A day trip affords you only four hours to roam Jinhae-gu, enough time to cover the two main vantage points for cherry blossom viewing.

First stop is the Yeojwacheon Stream where cherry blossoms line both sides of the stream. Navigating through the sea of people on the bridge lanes is slow, with every other person trying to take a decent picture. If you want to take a photo of yourself beneath a canopy of cherry blossoms, go down into the stream area. It is not slippery and there is far less foot traffic. If you are traveling from Busan, you can linger here until nighttime, when it transforms into a different kind of scenery. The stream lights up with festive LEDs, harmonizing man-made and natural flora.

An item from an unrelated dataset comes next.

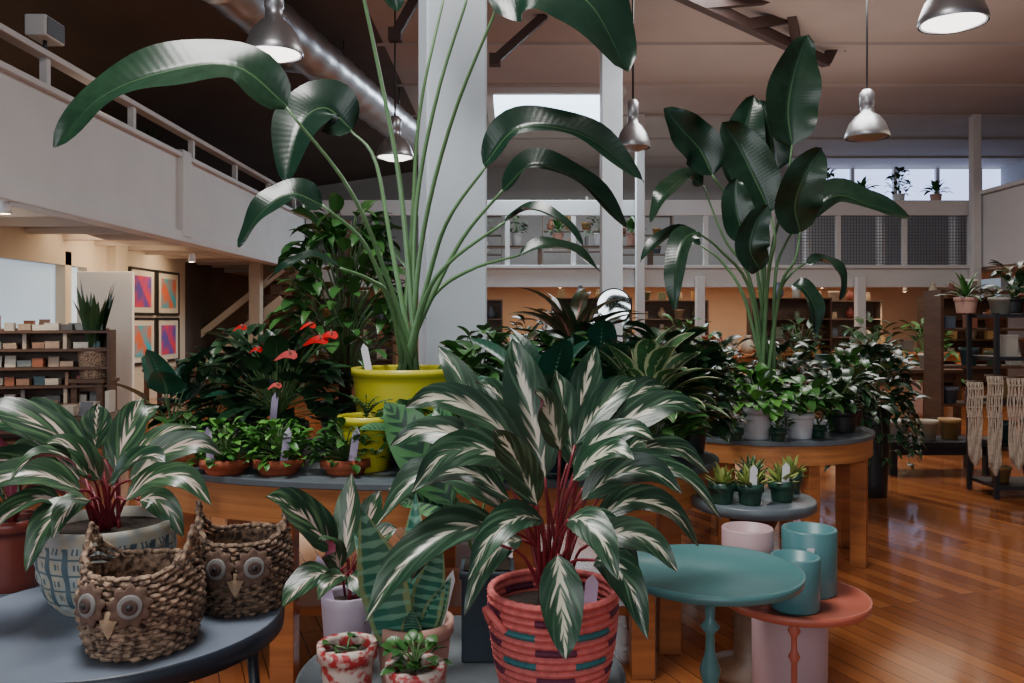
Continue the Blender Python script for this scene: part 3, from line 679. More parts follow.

Next is the sprawling Gyeonghwa Station, which runs through an 800-meter cherry blossom tunnel. Not to worry, there are no train services. You can take a nice stroll on the actual railways, without fear of being run over. A must-stop is the imposing Korail pilot (tip of the train) that is conveniently parked for sightseers to take souvenir shots.

Not only is it a feast for the eyes; the food selection here is equally impressive. Stalls not only display the best of Korean street food but also Middle Eastern and Indian samplers and fresh fruits and delicacies that the season has to offer. So you see, in more ways than one, Jinhae-gu guarantees you a very full day.